Supplied information »
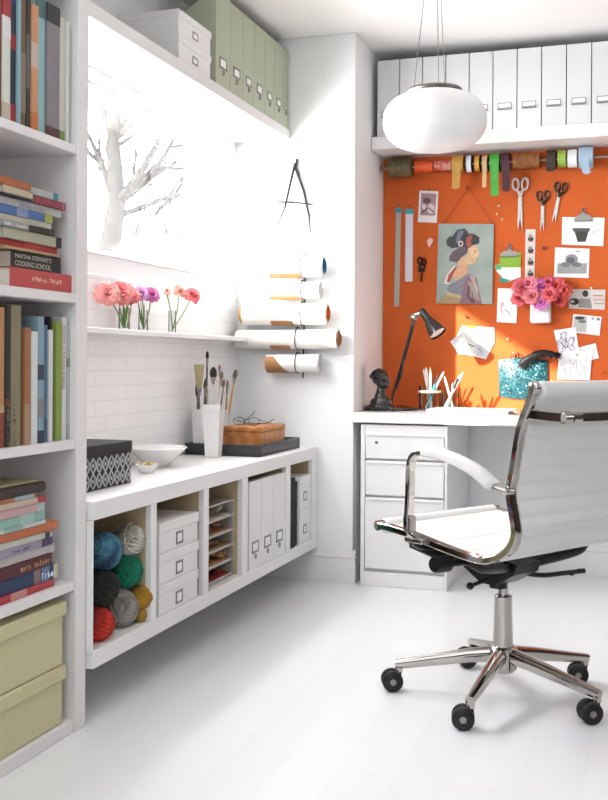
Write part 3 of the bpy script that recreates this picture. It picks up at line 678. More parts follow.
# ------------------------------------------------------------------ alcove: shelf, white files, board, desk
XR = 1.0
mb = MB(); mb.box(XC+.002, XR, 4.715, YB+.018, 1.957, 2.017, .003); solo('alcove_shelf', mb, WHITE, 'thick white shelf over the orange board', 'shelf')
mb = MB(); mb.box(XC+.002, XR, YB, YB+.019, .752, 1.956); solo('pinboard', mb, ORANGE, 'large bright orange pinboard covering the alcove wall', 'pinboard')
mb = MB(); mb.box(XR, XR+.08, 4.44, YB+.018, 0, CZ-.002); struct('wall_alcove', mb, WALL)
for k in range(12):
    x0 = onY(375.5, 100, 4.72).x+.002+k*.1069
    o = thing('magazine_file', f'tall white magazine file over the board, {["first","second","third","fourth","fifth","sixth","seventh","eighth","ninth","tenth","eleventh","twelfth"][k]} from the left', 'file', (x0+.053, 4.83, 2.0175), group='white magazine files over the board')
    mb = MB(); y = 4.722; H = .352
    mb.prism([(x0,y,2.0175),(x0,y,2.0175+H),(x0,y+.03,2.0175+H),(x0,y+.23,2.0175+H*.62),(x0,y+.23,2.0175)], (.1025,0,0)); part('body', mb, mat('pale_grey_card', '#d3d3d4', .7, var=.03, vscale=160), o)
    mb = MB(); c = x0+.051; zc = 2.0175+.100
    mb.box(c-.031,c+.031,y-.008,y,zc-.016,zc-.007,.001); mb.box(c-.031,c+.031,y-.002,y,zc-.007,zc+.016,.0005); mb.box(c-.027,c+.027,y-.003,y-.002,zc-.006,zc+.012,0,1); part('label_holder', mb, [METAL, PAPER], o)
# desk
mb = MB(); mb.box(XC+.0025, XR-.002, 4.39, YB+.019, .708, .75, .003); solo('desk', mb, WHITE, 'long thick white desk top fitted into the alcove', 'desk')
ck = thing('drawer_cabinet', 'white three drawer filing cabinet under the desk', 'cabinet', (-1.0, 4.7, 0))
cx0, cx1, cy0 = onY(361.3,500,4.405).x, onY(448,500,4.405).x, 4.405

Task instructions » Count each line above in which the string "part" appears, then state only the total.

Problem solution » 3